Friday | October 16, 2009
Every now and then I re-read works of enduring value. One such is Edmund Burke’s “Reflections on the Revolution in France”. The title, much longer when first published, provides context for his opposition to the French revolution.
The title page continues: “and on the proceedings in certain societies in London relative to that event in a letter intended to have been sent to a gentleman in Paris.” Cheerful reception of the Paris ‘events’ — as he referred to them — by some in London distressed him. Burke is generally thought of as modern conservatism’s founder.
An enduring aspect of “Reflections” may be summed up simply: while demolition is easy it is rather difficult to build, construct or re-construct. One need not be ideologically a conservative, to discern the insight and contemporary relevance of some of his ideas to Jamaica’s debate on management of our affairs in this period of economic crisis.
Contrivance of wisdom
Government he said, “is a contrivance of human wisdom to provide for human wants. Men have a right that these wants should be provided for by this wisdom.” This of course may be contrasted to the view of government as necessary evil, tolerated purely because human nature has its overwhelmingly selfish, sinister side. Writing in 1789 we must forgive him for speaking only of ‘men’.
That done, we might observe the basic idea: politicians — both opposition and governing — with primary temporary responsibility for our governance, even if they themselves are not possessed of wisdom, ought at minimum to be mindful of the wisdom of the ages. Burke provides an interesting standard for judging the acts of politicians.
Speculative benevolence
“A man full of warm, speculative benevolence”, he says “may wish his society otherwise constituted than he finds it, but a good patriot and a true politician always considers how he shall make the most of the existing materials of his country. A disposition to preserve and an ability to improve, taken together, would be my standard of a statesman. Everything else is vulgar in the conception, perilous in the execution.”
I imagine, apart from ubiquitous opinion surveys, we, in modern 21st century Jamaica, might have no quarrel with this set of criteria for grading our political elite’s performance: good intentions are never enough.
Queries
But the following raises another set of questions: “Society is indeed a contract. Subordinate contracts for objects of mere occasional interest may be dissolved at pleasure — but the state ought not to be considered as nothing better than a partnership agreement in a trade of pepper and coffee, calico or tobacco, or some other such low concern, to be taken up for a little temporary interest, and to be dissolved by the fancy of the parties.”
Our concern ought not to be focused purely on matters of bread and butter, the bottom line and powerful vested interest — the state is more than that and must be respected.
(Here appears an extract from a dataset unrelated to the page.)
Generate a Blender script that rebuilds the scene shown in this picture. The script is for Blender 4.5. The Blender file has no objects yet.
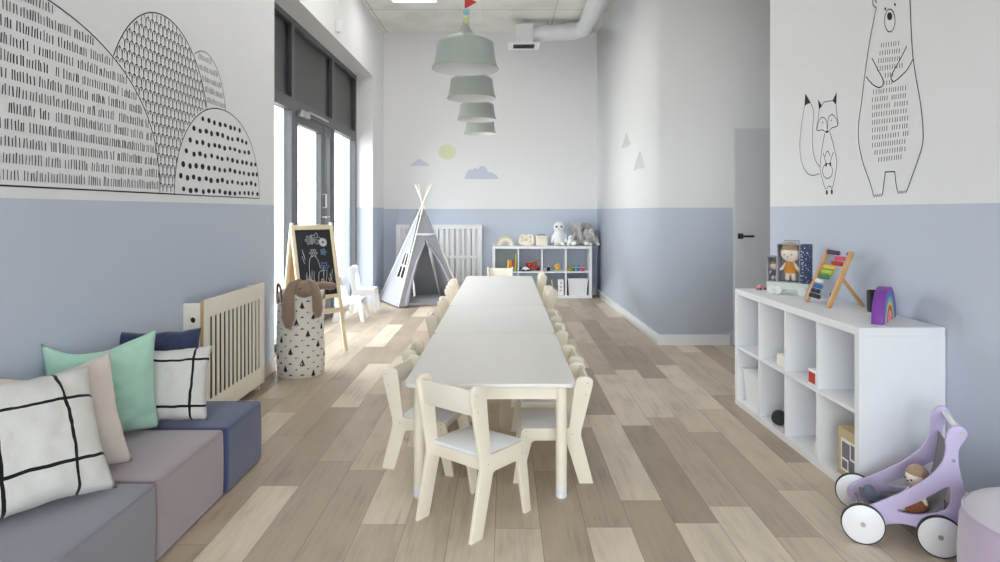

The ordinary citizen’s interest is indeed vested but never normally powerful except in the revolutionary situation Burke abhorred.
Government and people, governors and governed in this contract must be considered with some reverence because “it is not a partnership in things subservient only to the gross animal existence of a temporary and perishable nature. It is a partnership in all science; a partnership in all art; a partnership in every virtue, and in all perfection. As the ends of such a partnership cannot be obtained in many generations, it becomes a partnership not only between those who are living, but between those who are to be born. Each contract of each particular state is but a clause in the great primeval contract of eternal society.”
Here is a vision of society and state in which arrangements reveal a contract among the dead, the living and the yet unborn. Sung and unsung heroes, freedom fighters, elders and nature poets, though from our past, they too are parties to this contract with us — governors and governed — as are future generations.
This we may view as the call to cultural and environmental maintenance, wise, prudent, non-generationally burdensome state expenditure, avoidance of corruption, payment of all fairly determined taxation, compliance by all, with all constitutionally determined laws of the land. Does ‘garrison constituency’ have a place in this dispensation?
There are many other aspects of acceptable behaviour that may be teased out of this idea of society as, in part, inter-generational contract. Viewed in this way, our response to the crisis, layoffs, sale of national assets be they Air Jamaica, Jamaica Pegasus or others, decisions about priorities and allocation of loan funds, inputs of competing groups to policy formulation — in effect the social partnership — should all be on the table.
One is led to wonder, really, is this sweet potato pudding in the sky? Perhaps not!